Total Agrees To Wildcat Oil Strike Talks
Click to enlarge photo
Talks aimed at halting the wildcat walkouts that have hit several oil and energy plants are to begin later.

Oil giant Total had refused to hold negotiations with union bosses about the jobs dispute at the Lindsey oil refinery in Lincolnshire.

But Les Bayliss, assistant general secretary of Unite, said the talks were going ahead in London after Total changed its position.

The unofficial action began last week after 647 contractors were dismissed by their bosses for going on
strike in a row over jobs.

Thousands of workers walked out again on Monday in support of their Lindsey colleagues.

The GMB union is holding a demonstration this morning outside the Lindsey plant.

Staff there yesterday burnt their dismissal letters in a car park opposite the huge plant in protest at being given until 5pm Monday to reapply for their jobs.

Phil Whitehurst, of the GMB union, told the crowd: "Let them show us how many want to go back in there crawling on their bellies for their jobs. We go out together, we go back together."

The workers were involved in a project to build a new desulpherisation plant at Lindsey - it is £100m over budget and late being completed because of productivity problems and the unofficial strikes.

Michel Benezit, President of Refining and Marketing, told the Press Association the dispute was out of Total's hands because it involved sub-contractors.

"The work should have been finished by now and the unit should be in operation," he said.

"Because of poor productivity and disputes, we still have a long way to go.

"I want to make it clear that we have not fired anyone because we have no employees involved in this work.

"There is not much we can do. My only goal is to see an end to the strike as soon as possible.

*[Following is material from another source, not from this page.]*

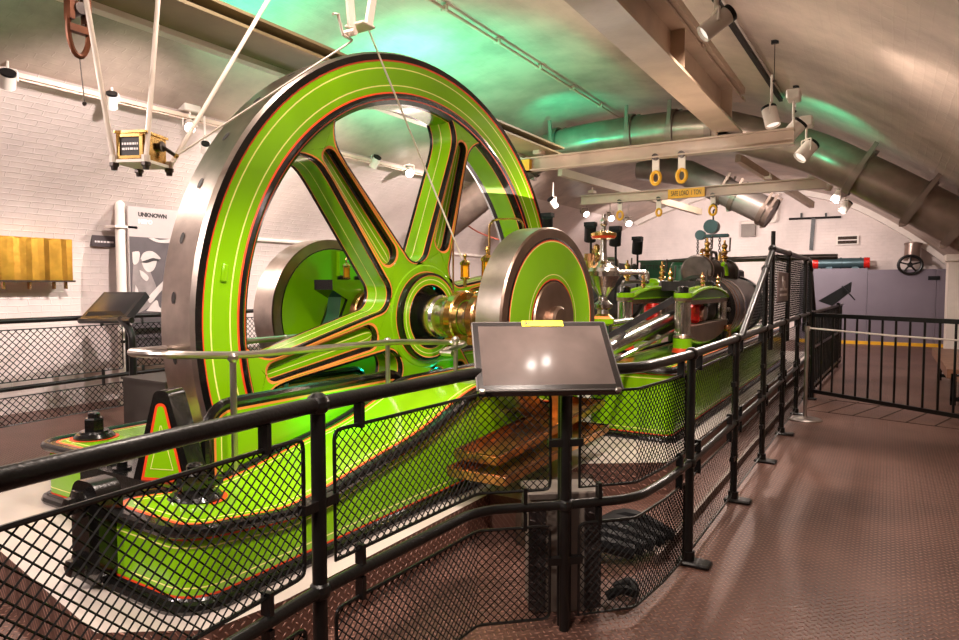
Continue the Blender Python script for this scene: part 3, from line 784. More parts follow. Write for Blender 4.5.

We have already suffered huge cost over-runs."

Sources estimated up to 4,000 contract workers at power stations and oil and gas terminals across the UK took part in Monday's unofficial action.

The biggest action was at the Sellafield nuclear site in Cumbria where 900 contract staff walked out.

Around 400 workers at two gas plants in west Wales joined the strike, as did 200 contractors at Drax and Eggborough power stations near Selby, North Yorkshire.

Workers at Fiddlers Ferry power station in Widnes, Cheshire, Shell's Stanlow refinery in Ellesmere Port, Cheshire, and Didcot power station in Oxfordshire also took unofficial strike action.